Student intern explores robots and radioactive waste

Lauren Dermody, an engineering intern at Savannah River Site, poses with a $175,000 robot, known as the "Packbot," that she is evaluating for a role in handling radioactive waste.

Engineering student Lau­ren Dermody is spending her summer getting acquainted with robots that make the cleanup of radioactive waste easier and safer.


The Augusta State Univer­sity graduate is among 34 college students participating in Savannah River Reme­diation’s internship program at Savannah River Site.

Soon after obtaining a business degree at Augusta State, the Lakeside High School graduate came across a newspaper article about a pre-engineering program with Georgia Tech. It didn’t take long for her to decide this option was the right choice.

“My interest in architecture is what led me to civil engineering,” Dermody said. “The design of structures is what drew me in. But now, being in civil engineering, I can take the beauty of the design and actually make it happen.”

As an intern with the URS-led liquid waste contractor at SRS, she had the opportunity to work with a “Packbot,” a remote-controlled, $175,000 robot that is being developed to clean portions of the site’s Defense Waste Processing Facility, where high-level radioactive waste is vitrified in glass and sealed in steel canisters.

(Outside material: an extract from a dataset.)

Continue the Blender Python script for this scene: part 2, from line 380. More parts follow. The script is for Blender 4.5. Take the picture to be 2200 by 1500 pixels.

Under the direction of site engineers John Iaukea and John Windham, Dermody’s most recent assignment involves research into how effective the Packbot will perform under certain conditions and conducting tests to determine the robot’s signal strength capacities.

Dermody hopes to have a multitude of job opportunities after graduation.

“Being a civil engineering student, I hope to work with URS in their infrastructure sector,” Dermody said. “I plan to specialize in the mass transportation side of civil engineering.”